--- Begin Information shown ---

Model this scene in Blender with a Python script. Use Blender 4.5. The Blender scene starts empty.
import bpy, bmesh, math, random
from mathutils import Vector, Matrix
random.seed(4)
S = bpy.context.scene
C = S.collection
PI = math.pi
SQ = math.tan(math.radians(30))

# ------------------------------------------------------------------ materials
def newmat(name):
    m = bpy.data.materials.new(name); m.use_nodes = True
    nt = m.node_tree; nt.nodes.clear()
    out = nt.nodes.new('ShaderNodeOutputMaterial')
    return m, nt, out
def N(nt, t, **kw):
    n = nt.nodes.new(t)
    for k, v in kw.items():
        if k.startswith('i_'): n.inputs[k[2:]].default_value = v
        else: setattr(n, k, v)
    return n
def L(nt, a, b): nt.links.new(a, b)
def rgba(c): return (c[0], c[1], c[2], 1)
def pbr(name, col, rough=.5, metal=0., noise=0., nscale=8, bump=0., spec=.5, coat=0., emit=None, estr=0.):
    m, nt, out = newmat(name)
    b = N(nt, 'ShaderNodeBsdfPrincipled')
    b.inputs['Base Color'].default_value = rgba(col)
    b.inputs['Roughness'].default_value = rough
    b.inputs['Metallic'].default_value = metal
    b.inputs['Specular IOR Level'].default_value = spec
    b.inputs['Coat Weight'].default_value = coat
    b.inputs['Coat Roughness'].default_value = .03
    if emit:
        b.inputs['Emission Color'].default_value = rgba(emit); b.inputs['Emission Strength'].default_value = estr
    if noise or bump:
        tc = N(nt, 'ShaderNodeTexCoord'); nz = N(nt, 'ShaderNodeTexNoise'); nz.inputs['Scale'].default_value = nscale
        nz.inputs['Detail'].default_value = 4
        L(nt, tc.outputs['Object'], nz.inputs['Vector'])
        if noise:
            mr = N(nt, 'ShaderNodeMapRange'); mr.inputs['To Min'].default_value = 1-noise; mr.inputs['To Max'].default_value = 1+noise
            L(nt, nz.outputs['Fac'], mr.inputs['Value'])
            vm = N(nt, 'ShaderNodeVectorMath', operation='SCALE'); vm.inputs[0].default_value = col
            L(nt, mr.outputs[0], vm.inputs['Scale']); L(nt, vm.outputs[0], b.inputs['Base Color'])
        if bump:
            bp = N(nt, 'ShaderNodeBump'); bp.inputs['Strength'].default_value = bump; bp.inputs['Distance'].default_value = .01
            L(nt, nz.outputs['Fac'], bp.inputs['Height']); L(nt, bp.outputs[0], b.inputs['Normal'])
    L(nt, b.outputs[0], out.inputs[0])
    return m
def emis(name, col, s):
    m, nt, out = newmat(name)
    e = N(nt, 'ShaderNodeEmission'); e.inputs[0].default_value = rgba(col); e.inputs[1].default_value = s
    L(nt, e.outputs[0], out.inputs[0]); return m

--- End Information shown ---

Only the lines from the beginning of the material to the line containing "SQ = math.tan(math.radians(30))" should be echoed, verbatim and in full.

(Complete response)
Model this scene in Blender with a Python script. Use Blender 4.5. The Blender scene starts empty.
import bpy, bmesh, math, random
from mathutils import Vector, Matrix
random.seed(4)
S = bpy.context.scene
C = S.collection
PI = math.pi
SQ = math.tan(math.radians(30))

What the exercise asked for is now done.